◆ Data section:
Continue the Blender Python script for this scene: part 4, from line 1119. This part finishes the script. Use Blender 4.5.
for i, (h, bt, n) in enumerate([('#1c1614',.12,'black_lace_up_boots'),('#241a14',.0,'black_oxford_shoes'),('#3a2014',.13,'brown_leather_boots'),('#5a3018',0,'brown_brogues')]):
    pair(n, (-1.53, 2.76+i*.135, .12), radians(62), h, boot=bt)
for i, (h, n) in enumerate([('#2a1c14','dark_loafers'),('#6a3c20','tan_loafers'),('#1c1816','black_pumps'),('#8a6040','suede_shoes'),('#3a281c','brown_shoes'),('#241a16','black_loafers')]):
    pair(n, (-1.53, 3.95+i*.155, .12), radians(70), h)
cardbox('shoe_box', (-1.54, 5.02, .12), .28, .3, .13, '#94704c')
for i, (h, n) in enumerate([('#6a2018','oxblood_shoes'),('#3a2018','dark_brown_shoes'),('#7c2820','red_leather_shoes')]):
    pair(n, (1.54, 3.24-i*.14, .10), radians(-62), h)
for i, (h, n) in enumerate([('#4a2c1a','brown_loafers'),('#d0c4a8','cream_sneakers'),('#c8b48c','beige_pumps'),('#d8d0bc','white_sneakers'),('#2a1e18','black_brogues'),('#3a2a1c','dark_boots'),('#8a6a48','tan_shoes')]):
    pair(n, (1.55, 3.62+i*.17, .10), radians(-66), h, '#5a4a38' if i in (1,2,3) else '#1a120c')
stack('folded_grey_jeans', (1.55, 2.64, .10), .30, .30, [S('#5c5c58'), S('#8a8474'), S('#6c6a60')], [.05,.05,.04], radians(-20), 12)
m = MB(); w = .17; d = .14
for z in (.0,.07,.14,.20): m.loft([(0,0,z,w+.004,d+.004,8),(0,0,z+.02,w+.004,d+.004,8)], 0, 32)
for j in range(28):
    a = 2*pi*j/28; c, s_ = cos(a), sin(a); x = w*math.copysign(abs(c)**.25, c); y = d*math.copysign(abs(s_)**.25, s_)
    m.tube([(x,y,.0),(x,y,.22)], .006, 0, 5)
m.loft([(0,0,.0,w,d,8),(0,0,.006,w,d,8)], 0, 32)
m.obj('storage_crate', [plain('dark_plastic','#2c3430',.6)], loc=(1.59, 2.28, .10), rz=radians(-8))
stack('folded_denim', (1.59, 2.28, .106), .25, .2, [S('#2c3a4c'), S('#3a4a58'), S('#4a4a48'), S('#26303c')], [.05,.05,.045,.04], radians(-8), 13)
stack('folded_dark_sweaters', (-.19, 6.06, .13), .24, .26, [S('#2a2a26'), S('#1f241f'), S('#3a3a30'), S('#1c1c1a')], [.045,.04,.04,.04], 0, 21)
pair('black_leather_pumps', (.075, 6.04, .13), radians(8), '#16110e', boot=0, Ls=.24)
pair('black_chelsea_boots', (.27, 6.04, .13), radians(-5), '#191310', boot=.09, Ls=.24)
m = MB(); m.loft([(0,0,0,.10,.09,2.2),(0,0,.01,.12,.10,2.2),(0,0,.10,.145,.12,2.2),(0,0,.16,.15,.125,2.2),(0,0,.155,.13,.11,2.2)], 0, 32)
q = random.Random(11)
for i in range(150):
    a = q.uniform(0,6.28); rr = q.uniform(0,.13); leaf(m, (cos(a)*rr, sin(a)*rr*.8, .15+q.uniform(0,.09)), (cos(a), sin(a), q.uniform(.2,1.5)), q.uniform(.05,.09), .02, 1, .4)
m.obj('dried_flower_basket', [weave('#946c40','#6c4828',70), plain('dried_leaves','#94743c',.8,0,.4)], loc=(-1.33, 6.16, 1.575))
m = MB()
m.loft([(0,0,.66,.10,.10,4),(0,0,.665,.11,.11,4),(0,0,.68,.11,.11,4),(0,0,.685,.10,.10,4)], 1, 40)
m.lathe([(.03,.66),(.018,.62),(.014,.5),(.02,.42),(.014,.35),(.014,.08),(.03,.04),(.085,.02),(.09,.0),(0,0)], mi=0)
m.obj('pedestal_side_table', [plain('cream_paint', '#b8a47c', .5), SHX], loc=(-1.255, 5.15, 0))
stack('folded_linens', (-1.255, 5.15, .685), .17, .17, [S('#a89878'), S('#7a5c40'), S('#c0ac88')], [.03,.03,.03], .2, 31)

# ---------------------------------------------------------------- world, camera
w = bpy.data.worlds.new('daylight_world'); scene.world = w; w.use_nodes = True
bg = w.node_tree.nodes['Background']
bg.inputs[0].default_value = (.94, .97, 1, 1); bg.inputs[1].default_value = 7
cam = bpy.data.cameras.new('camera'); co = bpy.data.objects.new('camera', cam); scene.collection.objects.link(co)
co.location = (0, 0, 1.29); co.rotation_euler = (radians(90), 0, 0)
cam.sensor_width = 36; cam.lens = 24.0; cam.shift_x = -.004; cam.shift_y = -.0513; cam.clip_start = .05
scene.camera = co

◆ Goal: Identify the lines that hold the word "scene". Copy every one of them.

◆ Solution:
Continue the Blender Python script for this scene: part 4, from line 1119. This part finishes the script. Use Blender 4.5.
w = bpy.data.worlds.new('daylight_world'); scene.world = w; w.use_nodes = True
cam = bpy.data.cameras.new('camera'); co = bpy.data.objects.new('camera', cam); scene.collection.objects.link(co)
scene.camera = co